If successfully completed, this continental Eurasian network would largely be out of reach for the United States – or at least would be very difficult to contest from the sea, thus alleviating Beijing anxiety over a possible blockade of China’s trade, still predominantly seaborne.

Lukin (following Kaplan’s line of argument) observes that the China-centered transcontinental rail network will be supplemented by oceanic routes emanating from Chinese ports and hugging Eurasian shores. These include the Maritime Silk Road, traversing the seas of Southeast Asia and the Indian Ocean; the Kra Canal across an isthmus in southern Thailand, if completed with Chinese funding, would reduce the significance of Malacca Strait controlled by the U.S. Navy.
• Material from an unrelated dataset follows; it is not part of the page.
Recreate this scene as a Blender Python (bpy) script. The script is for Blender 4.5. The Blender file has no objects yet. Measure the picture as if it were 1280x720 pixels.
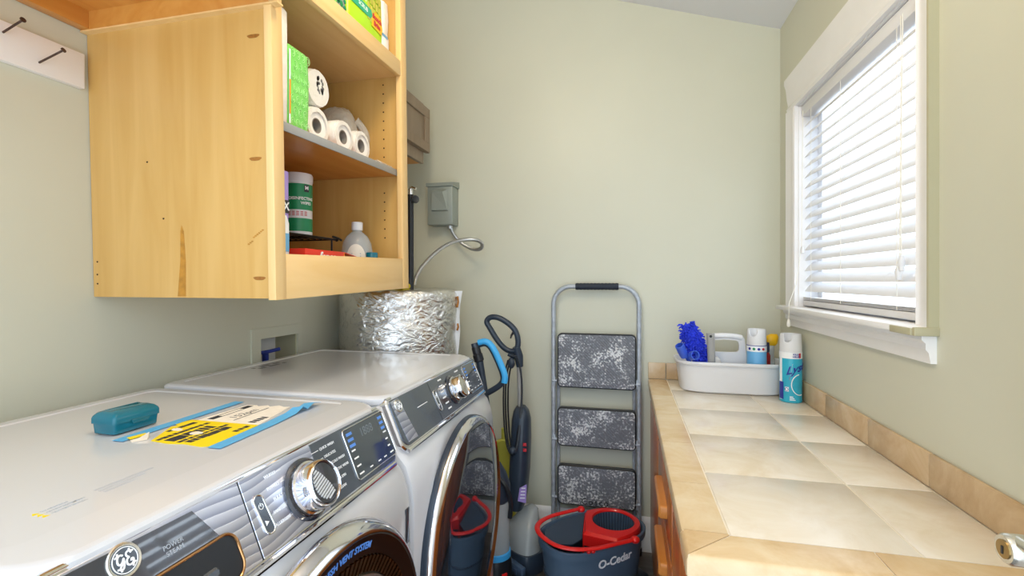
import bpy, bmesh, math, random
from mathutils import Vector, Matrix, noise as mnoise

random.seed(11)
SC = bpy.context.scene
COL = SC.collection
PI = math.pi
V = Vector
WLD = {}


# ---------------------------------------------------------------- materials
def lin(h):
    h = h.lstrip('#')
    o = []
    for i in (0, 2, 4):
        c = int(h[i:i + 2], 16) / 255
        o.append(c / 12.92 if c <= 0.04045 else ((c + 0.055) / 1.055) ** 2.4)
    return tuple(o) + (1.0,)


def sock(n, *names):
    for a in names:
        if a in n.inputs:
            return n.inputs[a]


def mat(name, hexc, rough=0.5, metal=0.0, var=0.0, vscale=6.0, bump=0.0, bscale=60.0,
        stretch=(1, 1, 1), trans=0.0, ior=1.45, coat=0.0, emis=0.0, spec=None, detail=4.0, bdist=0.002):
    m = bpy.data.materials.new(name)
    m.use_nodes = True
    nt = m.node_tree
    b = nt.nodes['Principled BSDF']
    col = lin(hexc)
    b.inputs['Base Color'].default_value = col
    b.inputs['Roughness'].default_value = rough
    b.inputs['Metallic'].default_value = metal
    b.inputs['IOR'].default_value = ior
    if trans:
        sock(b, 'Transmission Weight').default_value = trans
    if coat:
        sock(b, 'Coat Weight').default_value = coat
        sock(b, 'Coat Roughness').default_value = 0.06
    if spec is not None:
        sock(b, 'Specular IOR Level').default_value = spec
    if emis:
        sock(b, 'Emission Color').default_value = col
        sock(b, 'Emission Strength').default_value = emis
    tc = nt.nodes.new('ShaderNodeTexCoord')
    mp = nt.nodes.new('ShaderNodeMapping')
    mp.inputs['Scale'].default_value = stretch
    nt.links.new(tc.outputs['Object'], mp.inputs['Vector'])
    if var:
        n = nt.nodes.new('ShaderNodeTexNoise')
        n.inputs['Scale'].default_value = vscale
        n.inputs['Detail'].default_value = detail
        nt.links.new(mp.outputs[0], n.inputs['Vector'])
        r = nt.nodes.new('ShaderNodeValToRGB')
        r.color_ramp.elements[0].position = 0.3
        r.color_ramp.elements[1].position = 0.7
        r.color_ramp.elements[0].color = tuple(c * (1 - var) for c in col[:3]) + (1,)
        r.color_ramp.elements[1].color = tuple(min(1, c * (1 + var)) for c in col[:3]) + (1,)
        nt.links.new(n.outputs['Fac'], r.inputs['Fac'])
        nt.links.new(r.outputs['Color'], b.inputs['Base Color'])
    if bump:
        n2 = nt.nodes.new('ShaderNodeTexNoise')
        n2.inputs['Scale'].default_value = bscale
        n2.inputs['Detail'].default_value = 3
        nt.links.new(mp.outputs[0], n2.inputs['Vector'])
        bp = nt.nodes.new('ShaderNodeBump')
        bp.inputs['Strength'].default_value = bump
        bp.inputs['Distance'].default_value = bdist
        nt.links.new(n2.outputs['Fac'], bp.inputs['Height'])
        nt.links.new(bp.outputs['Normal'], b.inputs['Normal'])
    return m


def N(m, t):
    return m.node_tree.nodes.new('ShaderNode' + t)


def L(m, a, b):
    m.node_tree.links.new(a, b)


def wood(name, c1, c2, axis='z', rough=0.38, scale=1.0, coat=0.15):
    m = mat(name, c1, rough=rough, coat=coat)
    b = m.node_tree.nodes['Principled BSDF']
    tc = N(m, 'TexCoord')
    mp = N(m, 'Mapping')
    s = {'x': (1.2, 14, 14), 'y': (14, 1.2, 14), 'z': (14, 14, 1.2)}[axis]
    mp.inputs['Scale'].default_value = tuple(v * scale for v in s)
    L(m, tc.outputs['Object'], mp.inputs['Vector'])
    n = N(m, 'TexNoise')
    n.inputs['Scale'].default_value = 1.6
    n.inputs['Detail'].default_value = 8
    n.inputs['Distortion'].default_value = 0.9
    L(m, mp.outputs[0], n.inputs['Vector'])
    r = N(m, 'ValToRGB')
    r.color_ramp.elements[0].position = 0.25
    r.color_ramp.elements[1].position = 0.75
    r.color_ramp.elements[0].color = lin(c2)
    r.color_ramp.elements[1].color = lin(c1)
    L(m, n.outputs['Fac'], r.inputs['Fac'])
    L(m, r.outputs['Color'], b.inputs['Base Color'])
    return m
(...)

There is also the Northern Sea Route in the Arctic.

My observation: It is an interesting question whether the latter developments are intended to reinforce a Mackinder-like approach to Eurasian continental domination, or whether it represents (as some argue) a Mahanian, sea-control geopolitical perspective. Whether the two geopolitical orientations can by synthesized within China’s means, without generating an overwhelming counter-coalition, is an interesting question. Or whether China will be forced to pursue one path or the other, assuming that the Chinese think explicitly in such Western geopolitical terms, which is a subject of debate among the experts. But even if Beijing does think in Western geopolitical categories, other nations – notably the United States, Japan, India, and Russia – may perceive its ambitions in these terms, and respond accordingly. (Of course, there are non-geopolitical explanations for Chinese behavior, some of which point in the same direction, others not.)

The key external factor the success of a Chinese Heartland strategy, according to Lukin, may well be Russia. “China will not be able to create its Eurasian fortress without collaboration, or at least acquiescence, from the other great Eurasian power – Russia. Although a far cry from the heydays of the Tsarist Empire and the Soviet Union, Russia still controls much of the crucial Heartland areas – as its own territories in northern Eurasia and zones of political influence in Central Asia and Eastern Europe.” There are arguments for a close relationship between Moscow and Beijing (one in which Russia would become like Canada is to the United States) but also for conflict, based on Russia’s own long-term ambitions, such as that of a Eurasian Union.

It is striking, Lukin observes, that back in 1904, Mackinder anticipated the possible incorporation of Russia into the Chinese domain and the danger that could pose to the West: “Were the Chinese, for instance, organized by the Japanese, to overthrow the Russian Empire and conquer its territory, they might constitute the yellow peril to the world’s freedom just because they would add an oceanic frontage to the resources of the great continent…” He was only mistaken about the source of Chinese unification.

The second critical factor, according to Lukin, is domestic. Russia’s ability to control the Heartland in Mackinder’s time was disrupted by revolution (brought on, to be sure, in large part by world war). China is facing similar risks of internal and external disruption which may take precedence, at least for several decades, over the construction of a Heartland dominion.